Living Off the Land – Access Acres: Small Scale, Hearty Harvest

by Jo Barnes photos | by Kathryn Alvarez Photography – 

As a chef, he prepared tasty foods to grace your plate. Now he grows many of the actual ingredients and they arrive at your doorstep in a box.

Andrew Dunn of North Saanich’s Access Acres strived for flavourful dishes while working in fine dining and catering kitchens, and now he’s growing the ingredients and marketing them in food boxes. Each box contains a variety of produce, a meal recipe and other specialty items, all of which arrives right on the customer’s doorstep so they can make their own tasty dishes.

“It’s about getting people access to fresh local veggies,” shares Andrew. “I’m keen on growing and market gardening, fresh and nutritional produce and reconnecting people with the food system.”

Andrew’s market boxes can be ordered on a weekly or bi-weekly schedule and picked up or delivered. Each box contains an abundance of fresh-picked items such as salad greens, a variety of root vegetables, free run grass fed eggs, herbs, preserves and a recipe.

“Each box includes a recipe that is inspired by one of the items in the box. I’m leaning on my experience in the kitchen which I love to share,” remarks Andrew. “There are also little jars of things like rhubarb chutney or spicy salsa.”

Response to Andrew’s food box program has been very positive.

“At first, I had 20 different members sign up for it and by end of season I had 30 members,” he comments, adding with a smile: “By 2020, I had 40 members, and then by 2022, I had 64 members!”

Andrew’s farming venture began a few years ago. He had been working alongside chefs like Robert Cassels of Saveur Restaurant and in top flight restaurants such as the Fairmont Empress, had served as a private chef, and also worked in online marketing. However, he had a longing to grow his own food.

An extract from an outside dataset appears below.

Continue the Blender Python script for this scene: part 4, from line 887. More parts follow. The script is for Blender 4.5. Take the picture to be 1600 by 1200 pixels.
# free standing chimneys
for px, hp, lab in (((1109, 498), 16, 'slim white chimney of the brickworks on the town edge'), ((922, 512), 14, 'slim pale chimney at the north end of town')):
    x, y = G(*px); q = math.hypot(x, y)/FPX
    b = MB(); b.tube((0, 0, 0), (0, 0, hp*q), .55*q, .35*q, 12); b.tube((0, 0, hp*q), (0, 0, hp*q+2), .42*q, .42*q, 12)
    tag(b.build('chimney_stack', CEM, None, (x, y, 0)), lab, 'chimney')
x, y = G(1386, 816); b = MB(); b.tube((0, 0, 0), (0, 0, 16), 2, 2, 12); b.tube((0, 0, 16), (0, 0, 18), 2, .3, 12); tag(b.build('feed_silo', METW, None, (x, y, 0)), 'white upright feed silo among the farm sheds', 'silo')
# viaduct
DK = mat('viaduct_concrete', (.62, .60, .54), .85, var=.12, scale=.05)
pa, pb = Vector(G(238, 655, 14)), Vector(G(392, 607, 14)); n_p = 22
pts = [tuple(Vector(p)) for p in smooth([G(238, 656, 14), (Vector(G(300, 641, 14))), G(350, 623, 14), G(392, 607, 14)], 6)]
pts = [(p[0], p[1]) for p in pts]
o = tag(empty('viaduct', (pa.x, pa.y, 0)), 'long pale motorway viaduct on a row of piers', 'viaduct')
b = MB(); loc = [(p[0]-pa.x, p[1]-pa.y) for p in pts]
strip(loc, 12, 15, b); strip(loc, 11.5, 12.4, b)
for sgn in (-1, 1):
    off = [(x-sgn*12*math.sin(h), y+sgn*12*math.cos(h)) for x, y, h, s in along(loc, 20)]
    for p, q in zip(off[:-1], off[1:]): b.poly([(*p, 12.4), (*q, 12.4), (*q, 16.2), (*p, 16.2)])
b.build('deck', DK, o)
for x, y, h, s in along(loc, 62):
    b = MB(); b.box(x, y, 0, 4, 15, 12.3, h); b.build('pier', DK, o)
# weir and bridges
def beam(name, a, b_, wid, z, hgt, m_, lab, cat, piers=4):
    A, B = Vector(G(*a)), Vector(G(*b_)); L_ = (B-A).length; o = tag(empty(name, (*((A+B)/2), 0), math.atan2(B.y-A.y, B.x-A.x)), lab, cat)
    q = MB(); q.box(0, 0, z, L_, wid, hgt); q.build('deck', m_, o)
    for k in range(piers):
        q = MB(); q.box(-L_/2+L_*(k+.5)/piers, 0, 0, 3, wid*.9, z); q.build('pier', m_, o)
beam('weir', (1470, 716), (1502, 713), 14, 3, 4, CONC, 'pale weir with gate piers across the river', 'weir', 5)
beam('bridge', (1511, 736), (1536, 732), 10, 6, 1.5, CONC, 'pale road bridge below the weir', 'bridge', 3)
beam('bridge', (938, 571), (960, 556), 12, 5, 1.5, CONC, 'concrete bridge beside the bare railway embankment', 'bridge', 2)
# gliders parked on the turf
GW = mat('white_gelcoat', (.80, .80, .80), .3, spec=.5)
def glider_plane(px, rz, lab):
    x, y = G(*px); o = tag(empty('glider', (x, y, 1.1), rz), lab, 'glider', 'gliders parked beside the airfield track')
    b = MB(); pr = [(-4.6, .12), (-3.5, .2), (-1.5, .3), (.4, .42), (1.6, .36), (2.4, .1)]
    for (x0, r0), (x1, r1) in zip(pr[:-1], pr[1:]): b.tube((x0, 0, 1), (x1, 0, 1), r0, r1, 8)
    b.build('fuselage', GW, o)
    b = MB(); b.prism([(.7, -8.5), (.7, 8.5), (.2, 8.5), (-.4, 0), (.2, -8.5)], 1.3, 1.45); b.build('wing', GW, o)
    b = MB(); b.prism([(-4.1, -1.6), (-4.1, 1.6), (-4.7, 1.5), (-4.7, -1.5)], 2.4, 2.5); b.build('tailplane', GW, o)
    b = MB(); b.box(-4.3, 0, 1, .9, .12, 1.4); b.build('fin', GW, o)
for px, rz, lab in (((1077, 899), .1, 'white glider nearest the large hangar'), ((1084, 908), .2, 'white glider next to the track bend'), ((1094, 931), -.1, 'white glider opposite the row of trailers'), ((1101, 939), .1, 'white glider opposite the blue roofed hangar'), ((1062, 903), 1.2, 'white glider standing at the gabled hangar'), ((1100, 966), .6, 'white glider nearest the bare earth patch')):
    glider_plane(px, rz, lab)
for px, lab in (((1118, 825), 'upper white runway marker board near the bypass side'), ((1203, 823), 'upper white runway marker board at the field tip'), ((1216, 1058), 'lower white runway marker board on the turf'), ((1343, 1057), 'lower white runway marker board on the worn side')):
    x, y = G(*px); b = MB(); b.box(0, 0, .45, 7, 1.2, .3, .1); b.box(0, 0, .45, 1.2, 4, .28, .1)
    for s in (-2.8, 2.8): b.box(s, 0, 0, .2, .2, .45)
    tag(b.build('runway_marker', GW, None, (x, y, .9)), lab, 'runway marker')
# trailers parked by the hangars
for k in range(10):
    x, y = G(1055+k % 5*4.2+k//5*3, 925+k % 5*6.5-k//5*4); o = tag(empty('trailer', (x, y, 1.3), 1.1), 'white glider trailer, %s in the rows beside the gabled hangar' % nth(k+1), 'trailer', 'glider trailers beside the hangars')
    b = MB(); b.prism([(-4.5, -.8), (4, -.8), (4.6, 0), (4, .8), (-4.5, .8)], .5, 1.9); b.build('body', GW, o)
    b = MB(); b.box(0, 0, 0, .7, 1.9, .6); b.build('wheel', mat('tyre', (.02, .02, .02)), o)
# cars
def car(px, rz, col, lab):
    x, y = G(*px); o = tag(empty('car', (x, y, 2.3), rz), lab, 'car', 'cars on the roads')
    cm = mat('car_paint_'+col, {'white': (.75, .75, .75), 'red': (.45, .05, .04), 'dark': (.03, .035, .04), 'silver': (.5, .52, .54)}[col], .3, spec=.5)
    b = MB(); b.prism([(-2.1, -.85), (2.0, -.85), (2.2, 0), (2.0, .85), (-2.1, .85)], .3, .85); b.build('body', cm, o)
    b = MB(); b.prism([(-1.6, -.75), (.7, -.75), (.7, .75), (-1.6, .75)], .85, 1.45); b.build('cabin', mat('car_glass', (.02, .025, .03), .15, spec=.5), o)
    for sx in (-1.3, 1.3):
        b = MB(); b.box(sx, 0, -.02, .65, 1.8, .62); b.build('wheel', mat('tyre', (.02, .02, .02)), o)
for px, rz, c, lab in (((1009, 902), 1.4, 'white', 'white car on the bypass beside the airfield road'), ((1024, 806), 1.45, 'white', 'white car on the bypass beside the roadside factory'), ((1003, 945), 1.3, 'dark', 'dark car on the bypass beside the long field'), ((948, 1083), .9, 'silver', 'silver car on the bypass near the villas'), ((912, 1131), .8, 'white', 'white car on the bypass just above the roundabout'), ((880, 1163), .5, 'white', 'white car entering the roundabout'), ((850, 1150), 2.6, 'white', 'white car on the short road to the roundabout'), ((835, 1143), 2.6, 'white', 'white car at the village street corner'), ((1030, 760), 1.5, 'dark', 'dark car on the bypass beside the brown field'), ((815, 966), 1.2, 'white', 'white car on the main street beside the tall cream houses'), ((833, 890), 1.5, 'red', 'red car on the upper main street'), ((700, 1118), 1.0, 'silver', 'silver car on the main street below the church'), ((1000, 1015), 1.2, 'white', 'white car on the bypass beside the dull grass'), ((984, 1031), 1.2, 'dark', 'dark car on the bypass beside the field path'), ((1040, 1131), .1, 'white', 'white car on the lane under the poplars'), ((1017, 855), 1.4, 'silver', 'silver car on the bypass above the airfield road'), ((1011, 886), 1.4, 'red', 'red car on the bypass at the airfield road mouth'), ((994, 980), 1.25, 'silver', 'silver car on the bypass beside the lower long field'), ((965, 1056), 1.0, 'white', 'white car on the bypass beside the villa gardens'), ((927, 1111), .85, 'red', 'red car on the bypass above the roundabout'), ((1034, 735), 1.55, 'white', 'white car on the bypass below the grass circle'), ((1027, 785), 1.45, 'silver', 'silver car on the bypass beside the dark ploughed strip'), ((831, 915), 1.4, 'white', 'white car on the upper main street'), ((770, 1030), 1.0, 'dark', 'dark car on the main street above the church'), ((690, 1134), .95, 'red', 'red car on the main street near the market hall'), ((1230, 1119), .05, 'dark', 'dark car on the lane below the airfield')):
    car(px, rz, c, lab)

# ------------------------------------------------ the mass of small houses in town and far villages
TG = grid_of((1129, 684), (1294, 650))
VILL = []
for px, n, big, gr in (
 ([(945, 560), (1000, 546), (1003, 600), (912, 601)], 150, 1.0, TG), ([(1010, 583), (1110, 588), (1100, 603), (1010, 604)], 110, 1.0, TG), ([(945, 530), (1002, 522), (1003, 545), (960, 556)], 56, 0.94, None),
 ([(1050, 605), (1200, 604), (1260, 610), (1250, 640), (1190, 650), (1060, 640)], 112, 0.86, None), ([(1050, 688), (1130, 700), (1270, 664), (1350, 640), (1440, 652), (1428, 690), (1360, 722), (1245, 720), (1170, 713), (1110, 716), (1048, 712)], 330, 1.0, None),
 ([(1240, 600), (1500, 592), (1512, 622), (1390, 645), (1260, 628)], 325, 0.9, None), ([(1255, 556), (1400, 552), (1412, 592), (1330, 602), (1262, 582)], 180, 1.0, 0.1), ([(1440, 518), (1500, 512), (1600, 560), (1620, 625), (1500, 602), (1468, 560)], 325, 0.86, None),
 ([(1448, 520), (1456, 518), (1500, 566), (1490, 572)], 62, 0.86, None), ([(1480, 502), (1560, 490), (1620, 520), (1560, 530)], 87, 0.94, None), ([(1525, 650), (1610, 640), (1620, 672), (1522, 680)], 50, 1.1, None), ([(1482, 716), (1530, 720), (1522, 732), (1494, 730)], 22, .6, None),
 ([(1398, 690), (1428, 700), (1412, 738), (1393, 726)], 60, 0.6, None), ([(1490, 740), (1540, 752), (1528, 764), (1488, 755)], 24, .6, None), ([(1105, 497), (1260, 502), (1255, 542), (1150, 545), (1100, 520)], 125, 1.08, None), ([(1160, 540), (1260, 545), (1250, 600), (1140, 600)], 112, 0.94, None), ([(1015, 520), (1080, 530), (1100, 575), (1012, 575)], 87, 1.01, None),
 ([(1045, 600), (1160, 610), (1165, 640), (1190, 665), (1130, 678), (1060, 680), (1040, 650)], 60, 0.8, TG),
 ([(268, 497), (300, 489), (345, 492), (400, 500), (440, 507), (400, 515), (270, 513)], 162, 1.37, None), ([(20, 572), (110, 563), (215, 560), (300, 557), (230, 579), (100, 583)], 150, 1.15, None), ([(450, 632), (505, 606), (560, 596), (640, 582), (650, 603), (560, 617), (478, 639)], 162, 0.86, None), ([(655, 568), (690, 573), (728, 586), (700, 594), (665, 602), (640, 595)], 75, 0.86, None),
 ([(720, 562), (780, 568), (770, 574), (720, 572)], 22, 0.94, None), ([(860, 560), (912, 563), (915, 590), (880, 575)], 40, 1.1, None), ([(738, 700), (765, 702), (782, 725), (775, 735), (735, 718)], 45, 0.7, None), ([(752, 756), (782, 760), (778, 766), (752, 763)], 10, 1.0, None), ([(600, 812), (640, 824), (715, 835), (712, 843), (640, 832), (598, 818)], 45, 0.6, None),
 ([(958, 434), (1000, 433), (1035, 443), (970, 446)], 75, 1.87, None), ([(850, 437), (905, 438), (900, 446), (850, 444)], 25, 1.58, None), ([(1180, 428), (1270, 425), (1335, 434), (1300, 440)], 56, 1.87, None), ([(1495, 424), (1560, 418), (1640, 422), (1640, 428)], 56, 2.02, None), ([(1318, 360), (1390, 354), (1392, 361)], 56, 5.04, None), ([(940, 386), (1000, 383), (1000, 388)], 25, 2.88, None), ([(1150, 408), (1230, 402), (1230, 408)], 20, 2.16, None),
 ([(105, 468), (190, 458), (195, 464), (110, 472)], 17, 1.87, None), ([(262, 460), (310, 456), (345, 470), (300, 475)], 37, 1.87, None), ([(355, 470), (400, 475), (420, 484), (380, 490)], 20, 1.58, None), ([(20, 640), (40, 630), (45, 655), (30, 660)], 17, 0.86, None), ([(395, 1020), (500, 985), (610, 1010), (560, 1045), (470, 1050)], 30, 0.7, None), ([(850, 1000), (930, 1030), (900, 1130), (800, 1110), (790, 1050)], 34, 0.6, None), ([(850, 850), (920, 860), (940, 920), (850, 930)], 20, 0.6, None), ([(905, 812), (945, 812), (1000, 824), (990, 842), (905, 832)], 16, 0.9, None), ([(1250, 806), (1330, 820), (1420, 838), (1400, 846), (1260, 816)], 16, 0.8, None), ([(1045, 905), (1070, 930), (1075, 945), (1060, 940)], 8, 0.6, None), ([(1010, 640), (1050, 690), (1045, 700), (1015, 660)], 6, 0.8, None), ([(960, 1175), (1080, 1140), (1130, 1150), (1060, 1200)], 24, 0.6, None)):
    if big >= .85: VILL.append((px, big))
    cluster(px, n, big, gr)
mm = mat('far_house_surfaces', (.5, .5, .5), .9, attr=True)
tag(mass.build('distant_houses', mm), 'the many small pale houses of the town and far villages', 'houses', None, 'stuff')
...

“I had a giant container garden at home,” he says. “It was a small plot to play with at the time.”

Andrew needed access to growing space to pursue his market garden dream. An opportunity came up to access a plot of land at the McTavish Academy of Art site.

“Carl Joosse and his family purchased the old McTavish School. I was looking around for land I could farm and he gave me a small area of land to work,” says Andrew. “Carl is a real kickstarter for new entrepreneurs who want to develop their passions.”

Andrew enthusiastically took advantage of the opportunity and hasn’t looked back since.

“The back two acres of the McTavish Academy property were in the ALR zone,” says Andrew. “I have about a quarter acre in total. I erected four growing plots and set up a hoop house (greenhouse).”

Armed with techniques and approaches he gleaned from market gardening books, he began to create his farming space.

“I studied anyone I could find,” he shares. “I looked at market gardening and high-density gardening in a small space.”

Andrew created an area that he could work effectively and efficiently. “I have here 50- by 30-foot plots,” he notes. “The beds are two-and-a-half feet wide with one-and-a-half foot pathways, so I can work beside or straddle them.”

It’s a great example of growing a significant amount in a small scale space. But there are not just a couple of types of vegetables grown here. “I grow mixed salad greens including lettuce and mustard greens, carrots, beets, radishes, and in the summer, cucumbers, tomatoes, summer squash, kale, zucchini and swiss chard,” Andrew outlines.

In addition to growing vegetables, Andrew also raises chickens onsite which provide free range, grass fed eggs in each of the food boxes. His approach is to grow produce organically as possible. “I don’t use herbicides or pesticides,” he says. “I use insect netting and organic compost sources like fish bone meal, compost and chicken manure.”

His vegetables are getting attention too. Customers use words like “quality” and “amazingly fresh.”

For Andrew, the customer reaction is gratifying, but his dedication is born out of a sincere desire is to be able to provide an easy way for community members to access fresh local food. “There is a misnomer that locally grown food can be more expensive. But it’s actually cheaper,” he says. “Food in stores has travelled over 2,000 kilometres from other places, so the nutrition in the food is dissipated.”

Food that is freshly picked off the stem and the vine is flavourful, nutritious, and naturally is the basis of the best tasting meals. As an experienced chef, Andrew has always known this, and now he’s personally harvesting this food so that you can taste the difference at your own dining table.